Sep 23 2019

Library of Congress Seeks Smartphones and Tablets to Help the Blind

The library’s National Library Service for the Blind and Physically Handicapped wants to use commercial “smart devices” to help blind and visually impaired patrons.

The Library of Congress has a collection of 207,000 audiobooks, and wants to use commercial smartphones and tablets to let blind and visually impaired patrons get easy and intuitive access to them.

Rather than creating a purpose-built solution, the library’s National Library Service for the Blind and Physically Handicapped, or NLS, is exploring “the suitability of providing patrons with commercial hardware to access and read talking books,” according to a request for proposal issued last month

The NLS “works to ensure that all may read by providing eligible patrons access to NLS materials regardless of age, economic circumstances, or technical expertise,” according to the service’s website

According to the NLS, it recently decided that it would propose using “low cost mobile telephones or tablets instead of a purpose designed and built player.” However, before the library rolls out any large-scale deployment, it needs to make sure the devices work as intended. 

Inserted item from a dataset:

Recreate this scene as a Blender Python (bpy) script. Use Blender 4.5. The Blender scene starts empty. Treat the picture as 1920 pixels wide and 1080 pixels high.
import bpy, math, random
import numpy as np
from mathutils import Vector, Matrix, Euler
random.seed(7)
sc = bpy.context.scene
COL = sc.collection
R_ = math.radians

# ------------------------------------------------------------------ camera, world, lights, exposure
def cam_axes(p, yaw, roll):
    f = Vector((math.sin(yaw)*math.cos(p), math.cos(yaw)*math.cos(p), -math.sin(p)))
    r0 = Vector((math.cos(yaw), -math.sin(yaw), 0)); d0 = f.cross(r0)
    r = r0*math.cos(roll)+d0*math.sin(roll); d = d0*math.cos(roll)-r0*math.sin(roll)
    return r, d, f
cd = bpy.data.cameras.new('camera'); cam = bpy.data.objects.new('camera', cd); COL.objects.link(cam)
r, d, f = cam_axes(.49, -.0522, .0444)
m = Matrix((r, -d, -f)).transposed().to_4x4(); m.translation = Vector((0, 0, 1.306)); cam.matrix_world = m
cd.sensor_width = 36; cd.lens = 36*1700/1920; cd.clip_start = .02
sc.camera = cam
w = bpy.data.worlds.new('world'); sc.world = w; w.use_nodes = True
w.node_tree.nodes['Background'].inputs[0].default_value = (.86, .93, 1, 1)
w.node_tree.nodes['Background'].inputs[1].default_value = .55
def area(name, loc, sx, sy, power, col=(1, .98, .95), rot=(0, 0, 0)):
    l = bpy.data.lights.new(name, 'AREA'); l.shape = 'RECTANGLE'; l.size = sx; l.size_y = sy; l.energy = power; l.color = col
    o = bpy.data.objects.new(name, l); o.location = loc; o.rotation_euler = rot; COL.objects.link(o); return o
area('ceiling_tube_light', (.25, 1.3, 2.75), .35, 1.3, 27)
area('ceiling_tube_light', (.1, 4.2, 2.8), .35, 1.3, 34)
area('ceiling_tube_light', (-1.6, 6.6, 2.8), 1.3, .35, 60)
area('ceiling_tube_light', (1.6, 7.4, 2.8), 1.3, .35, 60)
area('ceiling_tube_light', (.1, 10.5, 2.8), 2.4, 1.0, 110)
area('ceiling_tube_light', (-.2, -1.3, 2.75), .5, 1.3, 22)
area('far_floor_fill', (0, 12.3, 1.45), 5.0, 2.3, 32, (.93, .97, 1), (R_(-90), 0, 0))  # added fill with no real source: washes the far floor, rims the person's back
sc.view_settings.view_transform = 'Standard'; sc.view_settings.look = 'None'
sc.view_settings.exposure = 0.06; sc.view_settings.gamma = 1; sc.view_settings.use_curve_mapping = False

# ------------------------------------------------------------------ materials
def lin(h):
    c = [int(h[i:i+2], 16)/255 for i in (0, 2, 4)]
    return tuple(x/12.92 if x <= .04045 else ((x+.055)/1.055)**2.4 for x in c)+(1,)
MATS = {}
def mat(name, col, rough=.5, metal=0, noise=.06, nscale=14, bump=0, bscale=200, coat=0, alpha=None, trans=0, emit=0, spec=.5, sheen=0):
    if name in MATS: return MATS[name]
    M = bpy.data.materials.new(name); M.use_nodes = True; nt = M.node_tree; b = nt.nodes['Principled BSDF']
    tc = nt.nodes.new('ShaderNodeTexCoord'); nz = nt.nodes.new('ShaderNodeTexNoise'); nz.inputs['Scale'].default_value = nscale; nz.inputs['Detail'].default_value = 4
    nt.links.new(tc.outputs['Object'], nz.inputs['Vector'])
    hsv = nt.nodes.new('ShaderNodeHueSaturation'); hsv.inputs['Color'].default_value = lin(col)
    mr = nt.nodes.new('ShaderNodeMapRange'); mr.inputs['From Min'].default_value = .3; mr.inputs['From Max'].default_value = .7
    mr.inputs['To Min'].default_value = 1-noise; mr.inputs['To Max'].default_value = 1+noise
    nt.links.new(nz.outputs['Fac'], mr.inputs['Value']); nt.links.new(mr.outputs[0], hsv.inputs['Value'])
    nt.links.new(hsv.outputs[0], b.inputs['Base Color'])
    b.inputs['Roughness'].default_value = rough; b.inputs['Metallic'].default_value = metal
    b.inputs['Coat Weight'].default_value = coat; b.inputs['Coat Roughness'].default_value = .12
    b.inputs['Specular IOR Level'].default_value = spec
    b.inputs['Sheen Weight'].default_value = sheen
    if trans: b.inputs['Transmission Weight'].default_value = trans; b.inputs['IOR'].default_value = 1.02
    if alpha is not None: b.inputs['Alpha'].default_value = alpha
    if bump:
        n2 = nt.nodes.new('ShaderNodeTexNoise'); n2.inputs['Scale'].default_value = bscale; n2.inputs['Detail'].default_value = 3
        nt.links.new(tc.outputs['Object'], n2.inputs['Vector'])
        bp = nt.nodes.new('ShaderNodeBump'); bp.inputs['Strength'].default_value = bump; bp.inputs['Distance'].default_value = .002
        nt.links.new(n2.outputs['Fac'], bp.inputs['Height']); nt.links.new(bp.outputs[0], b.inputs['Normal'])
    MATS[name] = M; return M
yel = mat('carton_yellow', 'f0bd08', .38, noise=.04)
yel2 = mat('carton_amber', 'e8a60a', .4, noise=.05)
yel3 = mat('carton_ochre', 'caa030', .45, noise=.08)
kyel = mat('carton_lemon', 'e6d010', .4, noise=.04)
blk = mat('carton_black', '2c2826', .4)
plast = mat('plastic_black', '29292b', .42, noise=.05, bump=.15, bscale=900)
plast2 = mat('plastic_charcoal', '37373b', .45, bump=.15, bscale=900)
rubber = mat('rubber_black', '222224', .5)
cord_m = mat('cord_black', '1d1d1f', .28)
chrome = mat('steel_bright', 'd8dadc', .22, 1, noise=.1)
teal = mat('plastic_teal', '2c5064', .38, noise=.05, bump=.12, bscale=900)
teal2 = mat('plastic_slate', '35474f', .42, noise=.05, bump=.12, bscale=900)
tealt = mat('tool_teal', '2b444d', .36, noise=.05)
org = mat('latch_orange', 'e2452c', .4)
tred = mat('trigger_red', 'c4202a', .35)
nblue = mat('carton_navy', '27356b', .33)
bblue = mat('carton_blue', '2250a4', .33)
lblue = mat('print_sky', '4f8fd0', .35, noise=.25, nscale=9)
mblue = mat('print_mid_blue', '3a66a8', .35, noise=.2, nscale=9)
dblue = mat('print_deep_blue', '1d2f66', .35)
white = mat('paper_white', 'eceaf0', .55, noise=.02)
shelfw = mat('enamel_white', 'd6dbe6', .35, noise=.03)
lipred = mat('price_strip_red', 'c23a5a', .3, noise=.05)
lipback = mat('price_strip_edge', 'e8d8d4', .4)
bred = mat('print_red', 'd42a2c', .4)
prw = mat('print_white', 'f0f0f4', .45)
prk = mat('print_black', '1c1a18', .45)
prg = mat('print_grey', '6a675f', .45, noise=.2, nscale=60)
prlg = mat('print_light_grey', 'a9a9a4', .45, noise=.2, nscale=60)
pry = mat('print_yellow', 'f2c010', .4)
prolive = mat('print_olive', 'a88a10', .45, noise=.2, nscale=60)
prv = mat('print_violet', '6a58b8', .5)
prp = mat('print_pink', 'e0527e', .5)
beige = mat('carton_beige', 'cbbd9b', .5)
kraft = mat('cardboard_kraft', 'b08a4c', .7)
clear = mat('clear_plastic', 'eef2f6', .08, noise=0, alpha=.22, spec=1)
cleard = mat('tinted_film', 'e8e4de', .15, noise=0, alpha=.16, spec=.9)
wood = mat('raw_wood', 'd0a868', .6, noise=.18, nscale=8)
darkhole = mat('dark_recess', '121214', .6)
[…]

MORE FROM FEDTECH: Discover how the Library of Congress used technology to bring Rosa Parks’ story to life. 

Library Seeks Smartphones, Tablets and Cloud Infrastructure

The library spells out numerous requirements for the smartphones or tablets, including that they must be able to be intuitively used by unsophisticated patrons and that “advanced features and functionality do not hinder or confuse use of basic functions by unsophisticated users.”

The devices’ usage should be easily remembered once discovered or learned, and patrons should be able to learn or relearn device usage using the device itself.

The devices must be usable by patrons with no vision and by those with physical disabilities, perhaps with a separate connected user interface. 

The RFP notes that the devices should boot into the book reading application, with all functionality and user configuration performed within the app. Basically, the device should not let users escape from the application. 

Anticipating future technological changes, the library states that the system should be “relatively device agnostic to allow a rolling migration to new devices as existing ones cease manufacture.”

Crucially, the cost of the entire system (including device and customer service requirements by libraries) must be less than a purpose-built device, or its value must be greater to justify the increased cost.

The contractor is expected to adapt a commercially available consumer smartphone or tablet currently sold for use by blind and visually impaired users to browse and play audio books produced for the NLS program via a cellular or Wi-Fi connection. 

Notably, the NLS says the contractor “shall provide the devices and develop, deploy and operate cloud infrastructure to support their operation.”

The NLS catalog contains more than 281,000 book records, of which more than 74,000 are braille books and braille music scores and 207,000 are “talking books.”

Currently, patrons are loaned playback equipment for free for use with talking books and magazines. “Players are available in two models (standard and advanced), provide high-quality sound, offer variable speed controls, and have built-in audio instructions,” the NLS says. “The advanced player also enables bookmarking and navigation, allowing readers to skip to different parts of a book.”